Припоминаю в порядке «живой очереди» лежащих: следующим был насмерть перепуганный «советский служащий», вышедший 1-го мая погулять по бульварам вместе с женой. Дома они оставили двух маленьких детей под надзором соседей. Погуляв по Тверскому бульвару, присели они отдохнуть недалеко от памятника Пушкина на незанятой скамейке, — и увидали, что в траве лежит револьвер. Муж поднял его, а жена испугавшись, стала просить, чтобы немедленно же сдать это оружие милиционеру, стоявшему около памятника. Встали и пошли. Одновременно с ними подошли к милиционеру двое неких штатских (сколько же их развелось!), и, не внимая уверениям и клятвам мужа и жены, что револьвер только что найден в траве, что они несли отдать его милиционеру — штатские повели их «куда надо», то есть на Лубянку, куда ведут ныне все пути. Жену посадили в женскую камеру, мужа — вот в эту, где он сидит уже третий день в смертельном ужасе от всего происшедшего и в страхе за судьбу своих детей. На допрос его еще не вызывали.

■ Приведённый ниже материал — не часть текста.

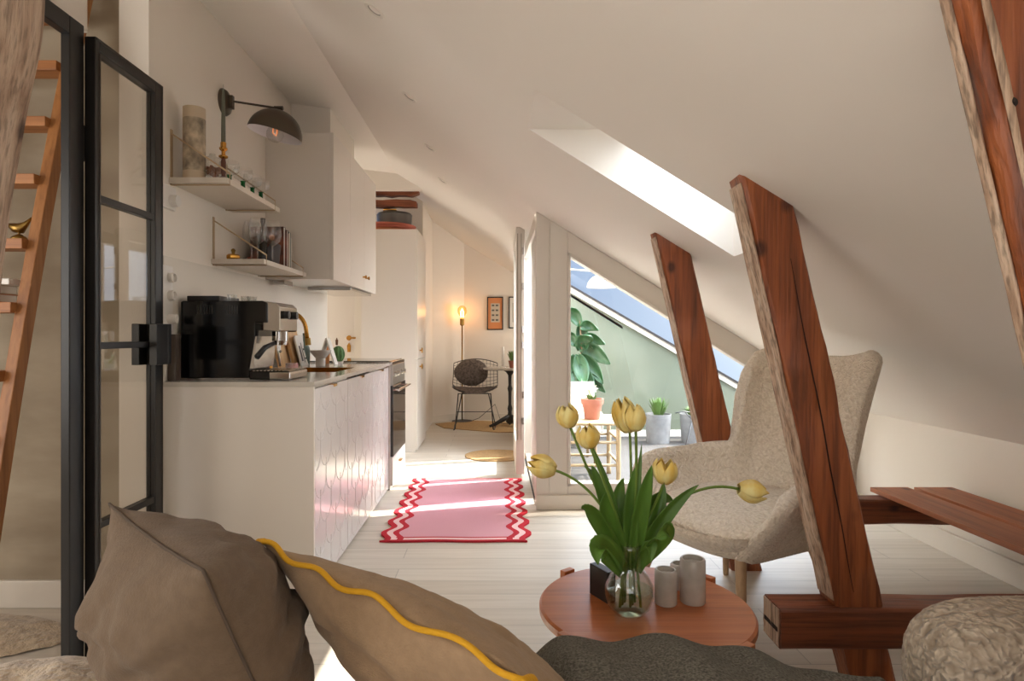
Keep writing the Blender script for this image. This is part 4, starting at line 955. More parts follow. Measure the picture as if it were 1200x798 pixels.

Еще один: здоровеннейший детина, без трех пальцев на правой руке. Был забойщиком в одной из шахт Донбасса, пока не исковеркало руку взрывом гремучей ртути. Совсем малограмотный поступил он тогда на рабфак, с громадными трудами одолел его, стал коммунистом, поступил затем в какой-то институт внешней торговли (названия не помню) и теперь, весной, уже кончал его и имел ввиду место по «внешторгу» в Улан-Баторе. Внезапно был арестован на улице, сидит здесь уже четвертый день, на допрос вызывали два раза. В первый раз сообщили, что он обвиняется в «правом уклоне» и в организации соответствующей группировки, во второй раз — дали очную ставку с каким-то его запуганным приятелем, который «уже во всем сознался». Надо было видеть и слышать, с каким недоумением и негодованием рассказывал этот непосредственнейший человек, что его хотят заставить сознаться в том, к чему он не имеет ни малейшего прикосновения. Где-то он теперь? В Улан-Баторе или в столь же дальней ссылке за организацию группы «правых уклонистов»?